Secondo la dirigente, «le critiche sono strumentali, forse è stato il modello adottato a non essere azzeccato, ma le valutazioni di marketing non spetta a me farle». Spettano, invece, ad Angelo Cutrona, presidente del consorzio Vecchia dogana, al quale sono iscritti tutti gli imprenditori che lì hanno preso in affitto i loro negozi. Per lui, le lamentele sono solo di «gente che vuole proprio cercare il pelo nell’uovo: se uno vuole coprire il pavimento può poggiarne uno nuovo sopra». Facile e veloce, «perché nella vita tutto si può fare, se ci sono i soldi e c’è la volontà». I negozi chiusi tutti attorno – pure quello di Cutrona, Grigio pallina, è in fase di ristrutturazione – però non sembrano dargli ragione: «La colpa è della pessima gestione del posto da parte di chi è venuto prima di me, noi abbiamo anche fatto sistemare il parcheggio, che prima era in mano di nessuno». Adesso, invece, ci sono due aste che delimitano un’area piena di stalli identificati da strisce bianche. L’ingresso è a pagamento: «Due euro mezza giornata, tre euro intera giornata», dicono i giovani parcheggiatori all’ingresso.

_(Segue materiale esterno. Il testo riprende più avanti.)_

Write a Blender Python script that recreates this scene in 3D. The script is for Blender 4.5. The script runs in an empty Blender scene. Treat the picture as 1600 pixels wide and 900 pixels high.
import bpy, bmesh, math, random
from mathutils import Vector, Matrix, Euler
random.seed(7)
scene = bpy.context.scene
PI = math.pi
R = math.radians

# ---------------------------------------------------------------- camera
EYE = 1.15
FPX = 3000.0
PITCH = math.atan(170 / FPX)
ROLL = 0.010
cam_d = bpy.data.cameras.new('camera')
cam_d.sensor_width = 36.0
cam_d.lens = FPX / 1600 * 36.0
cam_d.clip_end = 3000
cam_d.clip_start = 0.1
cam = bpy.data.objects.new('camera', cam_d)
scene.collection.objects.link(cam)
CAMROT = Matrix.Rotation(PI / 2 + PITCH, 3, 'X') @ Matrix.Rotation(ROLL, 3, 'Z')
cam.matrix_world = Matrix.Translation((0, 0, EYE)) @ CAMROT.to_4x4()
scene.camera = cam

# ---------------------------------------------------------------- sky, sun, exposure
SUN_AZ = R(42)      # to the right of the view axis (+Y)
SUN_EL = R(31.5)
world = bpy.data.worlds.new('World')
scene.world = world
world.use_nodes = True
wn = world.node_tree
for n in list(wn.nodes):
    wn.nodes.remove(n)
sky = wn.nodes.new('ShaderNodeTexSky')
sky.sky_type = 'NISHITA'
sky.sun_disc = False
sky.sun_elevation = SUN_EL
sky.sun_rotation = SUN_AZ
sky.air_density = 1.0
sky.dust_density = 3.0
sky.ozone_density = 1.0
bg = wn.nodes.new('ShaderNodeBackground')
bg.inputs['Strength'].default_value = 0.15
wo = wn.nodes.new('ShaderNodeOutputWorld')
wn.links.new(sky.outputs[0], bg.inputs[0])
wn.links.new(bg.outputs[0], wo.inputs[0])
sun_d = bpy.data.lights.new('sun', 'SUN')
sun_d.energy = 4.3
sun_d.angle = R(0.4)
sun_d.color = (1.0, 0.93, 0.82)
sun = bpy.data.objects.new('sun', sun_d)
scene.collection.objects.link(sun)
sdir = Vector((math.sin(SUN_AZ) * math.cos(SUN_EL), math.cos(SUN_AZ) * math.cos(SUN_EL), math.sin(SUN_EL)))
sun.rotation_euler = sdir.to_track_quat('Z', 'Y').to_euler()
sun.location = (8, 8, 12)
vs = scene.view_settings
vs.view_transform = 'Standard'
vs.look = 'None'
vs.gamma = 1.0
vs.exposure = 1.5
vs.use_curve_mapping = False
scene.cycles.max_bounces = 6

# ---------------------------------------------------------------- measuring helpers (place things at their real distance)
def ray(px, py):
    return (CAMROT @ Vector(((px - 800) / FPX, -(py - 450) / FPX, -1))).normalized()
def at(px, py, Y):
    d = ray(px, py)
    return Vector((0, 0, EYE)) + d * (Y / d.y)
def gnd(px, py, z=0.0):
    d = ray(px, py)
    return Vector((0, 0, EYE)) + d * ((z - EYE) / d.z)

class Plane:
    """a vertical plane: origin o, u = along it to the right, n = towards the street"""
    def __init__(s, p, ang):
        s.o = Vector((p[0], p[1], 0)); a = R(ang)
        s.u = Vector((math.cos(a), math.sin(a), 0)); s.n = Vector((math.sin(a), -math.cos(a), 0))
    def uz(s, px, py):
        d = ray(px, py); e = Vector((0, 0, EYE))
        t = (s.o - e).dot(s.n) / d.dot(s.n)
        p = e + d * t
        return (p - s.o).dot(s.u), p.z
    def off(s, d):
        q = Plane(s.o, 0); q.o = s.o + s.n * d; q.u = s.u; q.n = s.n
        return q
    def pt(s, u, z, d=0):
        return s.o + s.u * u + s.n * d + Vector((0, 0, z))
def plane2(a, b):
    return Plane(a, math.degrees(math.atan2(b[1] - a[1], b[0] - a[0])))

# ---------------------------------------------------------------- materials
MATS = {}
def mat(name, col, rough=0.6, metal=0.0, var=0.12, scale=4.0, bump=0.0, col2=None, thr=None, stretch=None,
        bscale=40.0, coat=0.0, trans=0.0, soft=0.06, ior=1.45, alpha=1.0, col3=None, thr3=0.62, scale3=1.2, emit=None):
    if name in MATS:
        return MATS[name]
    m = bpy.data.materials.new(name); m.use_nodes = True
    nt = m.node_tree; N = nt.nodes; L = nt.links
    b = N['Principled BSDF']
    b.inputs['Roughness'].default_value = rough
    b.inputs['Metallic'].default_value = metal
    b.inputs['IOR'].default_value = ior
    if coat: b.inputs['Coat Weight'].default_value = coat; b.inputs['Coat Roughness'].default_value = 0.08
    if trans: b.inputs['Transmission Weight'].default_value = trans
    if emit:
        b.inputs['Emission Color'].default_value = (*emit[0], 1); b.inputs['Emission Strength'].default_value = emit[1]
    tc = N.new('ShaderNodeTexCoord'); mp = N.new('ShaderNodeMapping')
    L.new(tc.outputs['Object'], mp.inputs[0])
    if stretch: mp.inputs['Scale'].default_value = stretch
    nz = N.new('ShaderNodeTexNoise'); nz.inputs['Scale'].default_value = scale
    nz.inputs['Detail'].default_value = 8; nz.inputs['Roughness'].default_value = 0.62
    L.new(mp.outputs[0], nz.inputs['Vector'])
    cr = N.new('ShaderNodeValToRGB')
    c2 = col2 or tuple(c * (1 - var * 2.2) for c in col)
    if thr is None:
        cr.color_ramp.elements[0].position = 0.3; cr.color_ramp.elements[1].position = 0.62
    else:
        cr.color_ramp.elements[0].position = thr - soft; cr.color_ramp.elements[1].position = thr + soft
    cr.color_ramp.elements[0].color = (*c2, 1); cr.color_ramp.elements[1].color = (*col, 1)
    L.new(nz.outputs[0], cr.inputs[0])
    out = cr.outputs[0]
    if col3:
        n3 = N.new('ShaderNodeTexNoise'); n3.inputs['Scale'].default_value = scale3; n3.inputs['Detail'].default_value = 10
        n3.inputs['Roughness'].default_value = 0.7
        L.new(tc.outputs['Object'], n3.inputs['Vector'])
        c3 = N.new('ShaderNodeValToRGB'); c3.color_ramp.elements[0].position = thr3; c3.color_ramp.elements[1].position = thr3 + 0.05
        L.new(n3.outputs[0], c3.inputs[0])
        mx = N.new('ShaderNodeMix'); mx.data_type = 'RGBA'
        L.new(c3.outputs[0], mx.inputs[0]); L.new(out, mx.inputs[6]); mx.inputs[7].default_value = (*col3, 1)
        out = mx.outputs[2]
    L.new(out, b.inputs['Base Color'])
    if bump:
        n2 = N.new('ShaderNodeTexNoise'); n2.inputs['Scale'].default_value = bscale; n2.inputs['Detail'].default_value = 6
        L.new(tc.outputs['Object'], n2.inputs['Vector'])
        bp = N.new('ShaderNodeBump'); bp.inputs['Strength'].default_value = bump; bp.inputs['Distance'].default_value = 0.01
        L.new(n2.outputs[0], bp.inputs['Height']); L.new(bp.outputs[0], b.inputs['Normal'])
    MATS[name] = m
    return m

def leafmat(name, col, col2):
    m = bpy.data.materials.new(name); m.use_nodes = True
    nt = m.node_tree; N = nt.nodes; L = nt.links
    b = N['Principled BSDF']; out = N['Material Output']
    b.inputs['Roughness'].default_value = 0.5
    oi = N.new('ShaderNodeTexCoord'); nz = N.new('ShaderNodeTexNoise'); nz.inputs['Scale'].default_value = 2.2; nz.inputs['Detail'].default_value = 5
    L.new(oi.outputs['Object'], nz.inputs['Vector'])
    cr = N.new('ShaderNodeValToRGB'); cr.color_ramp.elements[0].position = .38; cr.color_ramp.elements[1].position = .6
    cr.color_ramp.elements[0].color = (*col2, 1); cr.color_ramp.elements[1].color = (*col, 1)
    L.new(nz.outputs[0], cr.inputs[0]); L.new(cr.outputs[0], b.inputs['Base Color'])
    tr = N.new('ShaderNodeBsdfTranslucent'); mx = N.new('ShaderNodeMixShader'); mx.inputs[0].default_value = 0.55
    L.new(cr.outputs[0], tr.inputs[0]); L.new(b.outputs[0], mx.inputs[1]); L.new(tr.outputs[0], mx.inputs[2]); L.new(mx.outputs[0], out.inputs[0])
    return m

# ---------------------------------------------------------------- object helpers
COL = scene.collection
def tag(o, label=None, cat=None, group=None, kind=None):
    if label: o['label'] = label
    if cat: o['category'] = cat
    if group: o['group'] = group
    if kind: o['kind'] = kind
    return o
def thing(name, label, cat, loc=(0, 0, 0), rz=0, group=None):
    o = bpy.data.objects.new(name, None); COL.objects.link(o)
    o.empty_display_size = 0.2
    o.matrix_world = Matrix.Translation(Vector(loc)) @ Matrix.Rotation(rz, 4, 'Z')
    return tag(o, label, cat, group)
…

«Si sta aprendo una fase nuova – promette Cutrona – Ci stiamo riposizionando, puntiamo a un target medio-alto e la trattativa con Eataly è quasi chiusa». «A breve – garantisce il presidente – riprenderemo alla grande». Intanto transenne e nastri segnaletici rossi e bianchi delimitano il cortile sinistro della Vecchia dogana: un pannello della copertura in vetro è evidentemente danneggiato. «Lo stiamo riparando, c’è un foglio che avverte la gente di non oltrepassare perché è pericoloso». Ma la gente, comunque, non c’è.